I met Joe in the mid-1980s, hiring him to take sports photos when I worked at the University of Bridgeport. He would stop by to talk sports, but one day he asked about getting access to a concert on campus and told me about his history taking concert photos and at Woodstock. It did not take long for us to add music to our regular chats.

When I wrote my 1992 book, Eight Days a Week: An Illustrated Record of Rock ‘n’ Roll (Pomegranate), I spoke to the publisher about exclusively using Joe’s photos for the book. We spent a couple of hours one night with page proofs deciding on the musician to use on the two-page format layout of the book, going through his pile of contact sheets from dozens of concerts. Three of his photos in the book were from Woodstock performances: Grace Slick of Jefferson Airplane, Pete Townshend of The Who, and a view of the crowd from the stage. The cover of the book was his most famous image known as “The Shadow,” a 1968 photo taken at Woolsey Hall at Yale of Jimi Hendrix’s shadow in a spotlight against four giant amplifiers.

In recent years, I have talked about Woodstock every August on the radio — while doing a program on the community radio station WPKN in Bridgeport, where I had a presence for more than 15 years, and more recently on WHUS in Storrs, where I spend the summer doing a weekly show while UConn students are away. I play the original vinyl double LP from 1970, along with remastered compact disc sets that include additional tracks. I presumed it might be the only time I would think much more about Woodstock this summer, until I learned about a new exhibit at the Archives Gallery at the UConn Library.

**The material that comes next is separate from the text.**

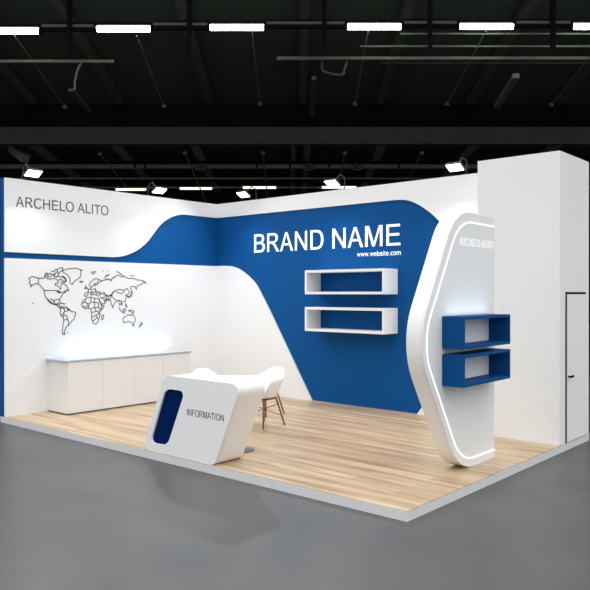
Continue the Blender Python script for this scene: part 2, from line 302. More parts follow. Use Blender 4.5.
MAP = {
 'north_america_outline': [[(-3.835,2.139),(-3.843,2.051),(-3.886,2.053),(-3.922,2.037),(-3.972,1.999),(-3.958,2.030),(-3.994,2.056),(-3.979,2.096),(-4.005,2.136),(-3.944,2.164),(-3.835,2.143)],[(-3.843,2.051),(-3.792,2.011),(-3.741,1.950),(-3.730,1.937),(-3.733,1.876),(-3.696,1.814),(-3.659,1.766),(-3.615,1.732),(-3.570,1.717),(-3.517,1.710),(-3.479,1.675),(-3.433,1.647)],[(-3.696,1.814),(-3.652,1.787),(-3.622,1.745)],[(-3.730,1.946),(-3.517,1.944),(-3.479,1.917),(-3.433,1.910),(-3.371,1.931),(-3.325,1.959)],[(-3.517,1.937),(-3.486,1.903),(-3.448,1.917),(-3.479,1.937),(-3.509,1.944)],[(-3.835,2.139),(-3.755,2.140),(-3.718,2.161),(-3.681,2.134),(-3.629,2.128),(-3.569,2.143),(-3.524,2.130),(-3.501,2.110)],[(-3.501,2.110),(-3.486,2.068),(-3.539,2.061),(-3.547,2.033),(-3.501,2.020),(-3.478,1.992),(-3.448,1.965),(-3.440,2.000),(-3.448,2.034),(-3.417,2.069),(-3.433,2.097)],[(-3.417,2.069),(-3.379,2.042),(-3.340,2.028),(-3.325,1.986),(-3.294,1.938),(-3.325,1.959),(-3.371,1.910),(-3.410,1.889),(-3.433,1.847),(-3.463,1.806),(-3.471,1.765),(-3.433,1.737),(-3.364,1.722)],[(-3.471,1.799),(-3.517,1.799),(-3.554,1.786),(-3.562,1.745),(-3.532,1.710),(-3.479,1.723),(-3.463,1.695),(-3.418,1.674),(-3.395,1.639)],[(-3.629,1.814),(-3.585,1.786),(-3.554,1.752)],[(-3.711,2.229),(-3.674,2.216),(-3.711,2.181),(-3.733,2.174),(-3.711,2.229)],[(-3.681,2.162),(-3.629,2.169),(-3.599,2.204),(-3.637,2.224),(-3.674,2.189),(-3.681,2.162)],[(-3.614,2.259),(-3.569,2.246),(-3.531,2.295),(-3.501,2.261),(-3.539,2.219),(-3.569,2.177),(-3.524,2.164),(-3.478,2.206),(-3.501,2.247)],[(-3.509,2.282),(-3.448,2.318),(-3.402,2.312),(-3.417,2.277),(-3.463,2.248),(-3.486,2.206)],[(-3.432,2.166),(-3.386,2.153),(-3.356,2.112),(-3.379,2.076),(-3.417,2.118),(-3.455,2.131),(-3.478,2.110)],[(-3.554,2.219),(-3.584,2.198),(-3.554,2.177)],[(-3.501,2.172),(-3.448,2.166),(-3.402,2.180),(-3.356,2.146),(-3.340,2.105),(-3.371,2.077)],[(-3.940,1.745),(-3.931,1.736)],[(-3.637,1.769),(-3.565,1.724),(-3.523,1.718),(-3.492,1.679),(-3.456,1.651)],[(-3.523,1.718),(-3.505,1.740),(-3.468,1.734)],[(-3.456,1.745),(-3.407,1.728),(-3.364,1.724)],],
 'greenland_outline': [[(-3.385,2.278),(-3.310,2.302),(-3.235,2.309),(-3.147,2.317),(-3.096,2.296),(-3.044,2.286),(-3.077,2.274),(-3.077,2.206),(-3.096,2.160),(-3.172,2.114),(-3.210,2.080),(-3.229,2.046),(-3.261,2.057),(-3.279,2.090),(-3.273,2.135),(-3.298,2.179),(-3.335,2.212),(-3.385,2.233),(-3.422,2.266),(-3.385,2.278)],[(-3.102,2.092),(-3.070,2.102),(-3.032,2.093),(-3.064,2.081),(-3.102,2.092)],[(-2.875,2.256),(-2.796,2.269),(-2.809,2.240),(-2.842,2.228),(-2.875,2.256)],],
 'south_america_outline': [[(-3.456,1.651),(-3.450,1.607),(-3.462,1.579),(-3.444,1.535),(-3.401,1.500),(-3.389,1.455),(-3.407,1.378),(-3.413,1.301),(-3.420,1.257),(-3.395,1.222),(-3.370,1.227),(-3.383,1.255),(-3.370,1.299),(-3.352,1.337),(-3.308,1.369),(-3.271,1.402),(-3.245,1.446),(-3.201,1.473),(-3.189,1.523),(-3.170,1.562),(-3.182,1.585),(-3.258,1.603),(-3.283,1.631),(-3.333,1.666),(-3.370,1.677),(-3.407,1.678),(-3.456,1.651)],[(-3.389,1.455),(-3.351,1.471),(-3.320,1.465),(-3.302,1.431),(-3.314,1.370)],[(-3.401,1.500),(-3.395,1.550),(-3.413,1.562),(-3.382,1.594),(-3.376,1.633),(-3.388,1.667)],[(-3.395,1.550),(-3.345,1.532),(-3.320,1.498),(-3.320,1.465)],[(-3.444,1.535),(-3.419,1.562)],[(-3.376,1.594),(-3.333,1.610),(-3.283,1.620),(-3.333,1.643),(-3.345,1.666)],[(-3.333,1.248),(-3.321,1.253)],],
 'europe_outline': [[(-2.880,1.993),(-2.907,2.022),(-2.913,2.056),(-2.874,2.097),(-2.821,2.138),(-2.768,2.150),(-2.728,2.133),(-2.660,2.111),(-2.714,2.087),(-2.768,2.046),(-2.808,2.022),(-2.794,2.069),(-2.834,2.045),(-2.861,2.011),(-2.880,1.993)],[(-2.728,2.133),(-2.754,2.092),(-2.768,2.046)],[(-2.991,2.021),(-2.965,1.998),(-2.946,1.981),(-3.004,1.975),(-2.985,1.998),(-2.991,2.021)],[(-2.880,1.993),(-2.907,1.970),(-2.939,1.964),(-2.926,1.936),(-2.952,1.919),(-2.998,1.901),(-3.004,1.856),(-2.972,1.844),(-2.946,1.856),(-2.939,1.896),(-2.907,1.919)],[(-2.907,1.970),(-2.861,1.965),(-2.794,1.976),(-2.794,1.919),(-2.861,1.907),(-2.874,1.942)],[(-2.887,1.919),(-2.847,1.884),(-2.874,1.861),(-2.894,1.896)],[(-2.847,1.884),(-2.794,1.873),(-2.768,1.896),(-2.687,1.907),(-2.701,1.872),(-2.741,1.849),(-2.781,1.873)],],
 'africa_outline': [[(-2.991,1.802),(-3.043,1.762),(-3.063,1.717),(-3.043,1.666),(-2.998,1.637),(-2.933,1.647),(-2.894,1.641),(-2.868,1.583),(-2.868,1.502),(-2.874,1.474),(-2.848,1.421),(-2.828,1.380),(-2.795,1.374),(-2.755,1.395),(-2.735,1.441),(-2.715,1.487),(-2.701,1.545),(-2.715,1.568),(-2.661,1.625),(-2.620,1.683),(-2.661,1.689),(-2.694,1.730),(-2.728,1.800),(-2.808,1.812),(-2.887,1.835),(-2.952,1.819),(-2.991,1.802)],[(-3.056,1.734),(-2.992,1.745),(-2.913,1.721),(-2.933,1.647)],[(-2.992,1.745),(-2.991,1.802)],[(-2.887,1.835),(-2.881,1.755),(-2.913,1.721)],[(-2.881,1.755),(-2.808,1.743),(-2.728,1.736)],[(-2.808,1.812),(-2.808,1.662),(-2.867,1.640)],[(-2.728,1.736),(-2.741,1.661),(-2.808,1.651),(-2.781,1.593),(-2.861,1.571)],[(-2.741,1.661),(-2.688,1.626),(-2.741,1.592),(-2.721,1.545),(-2.795,1.524),(-2.861,1.491)],[(-2.781,1.593),(-2.741,1.592)],[(-2.795,1.524),(-2.755,1.488),(-2.808,1.455),(-2.848,1.427)],[(-2.755,1.488),(-2.735,1.441)],[(-2.953,1.733),(-2.940,1.687),(-2.992,1.665),(-3.030,1.688)],[(-2.688,1.707),(-2.661,1.648),(-2.701,1.620)],[(-2.667,1.521),(-2.627,1.525),(-2.640,1.462),(-2.668,1.445),(-2.674,1.486),(-2.667,1.521)],],
 'asia_outline': [[(-2.794,1.976),(-2.768,1.919),(-2.728,1.930),(-2.674,1.896),(-2.620,1.884),(-2.633,1.919),(-2.606,1.896),(-2.552,1.849),(-2.483,1.872),(-2.441,1.919),(-2.399,1.943)],[(-2.660,2.111),(-2.606,2.129),(-2.524,2.142),(-2.483,2.119),(-2.455,2.166),(-2.399,2.179)],[(-2.606,2.158),(-2.579,2.194),(-2.510,2.224)],[(-2.644,2.278),(-2.633,2.278)],[(-2.549,2.282),(-2.538,2.282)],[(-2.728,1.800),(-2.687,1.823),(-2.606,1.834),(-2.565,1.799),(-2.579,1.752),(-2.620,1.718),(-2.674,1.718),(-2.701,1.765),(-2.728,1.800)],[(-2.661,1.811),(-2.606,1.776),(-2.620,1.741)],[(-2.603,1.871),(-2.557,1.838),(-2.510,1.857),(-2.472,1.871),(-2.510,1.791),(-2.487,1.751),(-2.464,1.685),(-2.441,1.645),(-2.433,1.698),(-2.394,1.744),(-2.370,1.757)],[(-2.603,1.792),(-2.572,1.779),(-2.534,1.818),(-2.541,1.772),(-2.510,1.791)],[(-2.464,1.871),(-2.417,1.930),(-2.370,1.957),(-2.299,1.971),(-2.219,1.951),(-2.146,1.985),(-2.098,1.924),(-2.114,1.883),(-2.179,1.870),(-2.171,1.816),(-2.187,1.756),(-2.259,1.749),(-2.307,1.777),(-2.370,1.770),(-2.417,1.804),(-2.464,1.844),(-2.464,1.871)],[(-2.370,1.930),(-2.322,1.904),(-2.267,1.897),(-2.211,1.924),(-2.219,1.951)],[(-2.162,1.870),(-2.130,1.843),(-2.146,1.829)],[(-2.049,1.951),(-2.040,1.897),(-2.057,1.843),(-2.114,1.823),(-2.130,1.836),(-2.073,1.863),(-2.057,1.924),(-2.049,1.951)],[(-2.307,1.777),(-2.330,1.730),(-2.299,1.690),(-2.275,1.723),(-2.251,1.689),(-2.267,1.749)],[(-2.323,1.656),(-2.291,1.602),(-2.243,1.561),(-2.195,1.547)],[(-2.235,1.615),(-2.195,1.628),(-2.171,1.594),(-2.227,1.574),(-2.235,1.615)],[(-2.179,1.722),(-2.163,1.688),(-2.146,1.647),(-2.179,1.668),(-2.179,1.722)],[(-2.122,1.593),(-2.057,1.598),(-1.991,1.570),(-2.008,1.557),(-2.032,1.537),(-2.065,1.571),(-2.122,1.593)],[(-2.603,2.130),(-2.526,2.151),(-2.479,2.119),(-2.456,2.159),(-2.401,2.193),(-2.314,2.221),(-2.267,2.182),(-2.219,2.196)],[(-2.370,2.280),(-2.314,2.262),(-2.227,2.203),(-2.146,2.171),(-2.114,2.158),(-1.999,2.166),(-1.933,2.140),(-1.850,2.134),(-1.782,2.121),(-1.731,2.074),(-1.799,2.107),(-1.833,2.059),(-1.916,2.044),(-1.950,1.969),(-1.974,2.017),(-2.057,2.023),(-2.081,1.982),(-2.049,1.975)],[(-2.081,2.212),(-1.991,2.207)],[(-2.603,2.176),(-2.572,2.210),(-2.510,2.224)],[(-2.464,1.874),(-2.510,1.854),(-2.603,1.861)],],
 'australia_outline': [[(-2.235,1.454),(-2.187,1.486),(-2.130,1.518),(-2.090,1.524),(-2.073,1.497),(-2.032,1.523),(-1.983,1.474),(-1.967,1.419),(-2.000,1.366),(-2.065,1.374),(-2.106,1.403),(-2.163,1.391),(-2.219,1.379),(-2.227,1.413),(-2.235,1.454)],[(-2.033,1.339),(-2.000,1.338),(-2.016,1.312),(-2.033,1.339)],[(-1.842,1.374),(-1.817,1.346),(-1.859,1.313),(-1.892,1.287),(-1.867,1.327),(-1.842,1.374)],],
}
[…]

“Day-Glo & Napalm: UConn 1967-1971” is a collection of memorabilia, documents, and information provided by alumni reflecting on their college days in Storrs. Classic rock albums are included in the exhibition that continues until Oct. 25, along with posters from that time. Included are two posters from 1969 that have the neck of a guitar with a dove sitting on top declaring “An Aquarian Exposition in White Lake, N.Y.: 3 Days of Peace & Music.” It appears that my days of reflecting are not yet over.